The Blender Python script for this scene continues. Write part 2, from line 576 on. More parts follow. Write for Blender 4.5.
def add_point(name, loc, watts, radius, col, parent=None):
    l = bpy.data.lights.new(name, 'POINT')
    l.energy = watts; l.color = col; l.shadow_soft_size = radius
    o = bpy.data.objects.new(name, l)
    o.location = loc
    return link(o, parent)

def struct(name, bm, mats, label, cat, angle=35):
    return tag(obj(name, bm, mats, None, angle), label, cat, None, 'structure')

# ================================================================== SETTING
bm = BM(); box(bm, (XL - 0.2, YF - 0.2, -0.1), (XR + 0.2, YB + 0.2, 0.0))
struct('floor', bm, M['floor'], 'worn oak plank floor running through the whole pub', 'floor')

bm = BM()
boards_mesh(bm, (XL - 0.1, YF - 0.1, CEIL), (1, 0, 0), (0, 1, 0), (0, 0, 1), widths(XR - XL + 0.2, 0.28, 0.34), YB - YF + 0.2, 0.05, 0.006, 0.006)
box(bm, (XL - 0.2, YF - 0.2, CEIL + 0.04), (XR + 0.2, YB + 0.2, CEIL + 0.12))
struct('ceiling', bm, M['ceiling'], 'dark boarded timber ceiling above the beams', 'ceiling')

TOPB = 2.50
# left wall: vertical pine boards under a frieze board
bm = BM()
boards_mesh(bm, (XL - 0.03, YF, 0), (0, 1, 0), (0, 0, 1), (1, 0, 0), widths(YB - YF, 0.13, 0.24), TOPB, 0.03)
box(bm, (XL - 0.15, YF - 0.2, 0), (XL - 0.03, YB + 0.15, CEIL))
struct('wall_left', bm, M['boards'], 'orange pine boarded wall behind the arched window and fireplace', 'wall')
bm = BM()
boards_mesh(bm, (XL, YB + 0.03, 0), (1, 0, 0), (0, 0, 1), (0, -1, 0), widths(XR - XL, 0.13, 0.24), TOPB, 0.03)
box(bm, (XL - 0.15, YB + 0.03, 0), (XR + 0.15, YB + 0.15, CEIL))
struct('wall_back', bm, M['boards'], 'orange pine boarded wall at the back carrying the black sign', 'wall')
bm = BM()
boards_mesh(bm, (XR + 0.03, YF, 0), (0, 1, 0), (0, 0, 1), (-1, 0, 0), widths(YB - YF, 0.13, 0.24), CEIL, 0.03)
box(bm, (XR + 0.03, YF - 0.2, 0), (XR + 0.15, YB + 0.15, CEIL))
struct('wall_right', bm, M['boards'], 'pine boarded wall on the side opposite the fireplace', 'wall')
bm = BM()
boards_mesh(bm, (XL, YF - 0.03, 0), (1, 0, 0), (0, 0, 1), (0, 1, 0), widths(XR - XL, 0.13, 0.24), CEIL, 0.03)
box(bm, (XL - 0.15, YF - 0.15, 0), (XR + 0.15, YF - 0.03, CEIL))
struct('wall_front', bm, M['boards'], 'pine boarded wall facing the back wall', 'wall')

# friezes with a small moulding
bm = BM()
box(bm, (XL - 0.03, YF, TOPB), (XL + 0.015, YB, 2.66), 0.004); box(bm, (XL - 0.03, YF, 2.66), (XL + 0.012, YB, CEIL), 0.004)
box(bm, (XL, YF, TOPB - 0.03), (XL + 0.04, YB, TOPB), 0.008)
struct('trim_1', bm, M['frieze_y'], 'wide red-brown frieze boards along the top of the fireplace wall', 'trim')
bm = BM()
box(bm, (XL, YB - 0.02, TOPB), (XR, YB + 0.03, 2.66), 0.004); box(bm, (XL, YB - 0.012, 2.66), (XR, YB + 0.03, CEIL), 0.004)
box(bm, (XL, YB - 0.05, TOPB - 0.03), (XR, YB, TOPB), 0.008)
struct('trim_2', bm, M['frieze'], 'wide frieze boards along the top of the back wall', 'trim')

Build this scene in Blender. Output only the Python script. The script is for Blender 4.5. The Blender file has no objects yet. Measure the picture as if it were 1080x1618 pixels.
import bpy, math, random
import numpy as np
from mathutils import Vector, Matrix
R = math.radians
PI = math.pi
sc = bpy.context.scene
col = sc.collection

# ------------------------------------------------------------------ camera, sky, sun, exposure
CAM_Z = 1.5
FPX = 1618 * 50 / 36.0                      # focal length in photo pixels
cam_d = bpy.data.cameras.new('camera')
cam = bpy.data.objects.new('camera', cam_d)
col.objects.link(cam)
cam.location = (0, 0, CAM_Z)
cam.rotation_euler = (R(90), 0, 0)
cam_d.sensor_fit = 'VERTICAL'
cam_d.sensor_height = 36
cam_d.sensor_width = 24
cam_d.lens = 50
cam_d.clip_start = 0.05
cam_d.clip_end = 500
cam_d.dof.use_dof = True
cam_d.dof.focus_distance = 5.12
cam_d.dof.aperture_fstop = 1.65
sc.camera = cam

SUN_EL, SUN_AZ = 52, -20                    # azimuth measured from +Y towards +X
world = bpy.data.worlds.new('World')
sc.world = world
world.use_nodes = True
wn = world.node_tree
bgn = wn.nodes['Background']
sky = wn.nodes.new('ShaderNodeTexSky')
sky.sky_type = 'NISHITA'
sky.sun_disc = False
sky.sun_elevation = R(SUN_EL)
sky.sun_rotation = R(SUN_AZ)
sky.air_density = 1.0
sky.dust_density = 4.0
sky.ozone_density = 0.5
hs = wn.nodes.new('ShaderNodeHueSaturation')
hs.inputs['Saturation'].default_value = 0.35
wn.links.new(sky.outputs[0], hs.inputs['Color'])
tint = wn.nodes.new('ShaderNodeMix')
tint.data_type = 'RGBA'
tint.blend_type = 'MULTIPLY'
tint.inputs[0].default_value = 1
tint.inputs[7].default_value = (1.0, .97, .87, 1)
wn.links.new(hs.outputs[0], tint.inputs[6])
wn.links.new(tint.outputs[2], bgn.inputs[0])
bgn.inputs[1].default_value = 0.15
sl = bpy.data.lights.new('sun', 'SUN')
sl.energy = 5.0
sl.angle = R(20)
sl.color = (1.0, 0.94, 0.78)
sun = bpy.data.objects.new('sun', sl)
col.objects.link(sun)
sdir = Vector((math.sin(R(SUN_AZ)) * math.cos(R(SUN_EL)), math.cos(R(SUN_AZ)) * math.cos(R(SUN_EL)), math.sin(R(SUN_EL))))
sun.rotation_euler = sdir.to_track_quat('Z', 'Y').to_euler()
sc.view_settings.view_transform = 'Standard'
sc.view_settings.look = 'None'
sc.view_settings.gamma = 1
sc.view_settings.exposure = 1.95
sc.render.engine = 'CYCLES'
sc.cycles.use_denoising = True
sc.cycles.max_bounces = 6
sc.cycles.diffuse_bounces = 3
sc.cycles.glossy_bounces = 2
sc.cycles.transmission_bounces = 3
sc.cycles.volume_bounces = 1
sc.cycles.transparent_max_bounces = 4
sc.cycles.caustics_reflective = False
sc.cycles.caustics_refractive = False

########

AIM -
Only the lines from the start of the data to the line holding "struct('floor', bm, M['floor'], 'worn" are wanted; return them exactly, both ends included.

ANSWER -
The Blender Python script for this scene continues. Write part 2, from line 576 on. More parts follow. Write for Blender 4.5.
def add_point(name, loc, watts, radius, col, parent=None):
    l = bpy.data.lights.new(name, 'POINT')
    l.energy = watts; l.color = col; l.shadow_soft_size = radius
    o = bpy.data.objects.new(name, l)
    o.location = loc
    return link(o, parent)

def struct(name, bm, mats, label, cat, angle=35):
    return tag(obj(name, bm, mats, None, angle), label, cat, None, 'structure')

# ================================================================== SETTING
bm = BM(); box(bm, (XL - 0.2, YF - 0.2, -0.1), (XR + 0.2, YB + 0.2, 0.0))
struct('floor', bm, M['floor'], 'worn oak plank floor running through the whole pub', 'floor')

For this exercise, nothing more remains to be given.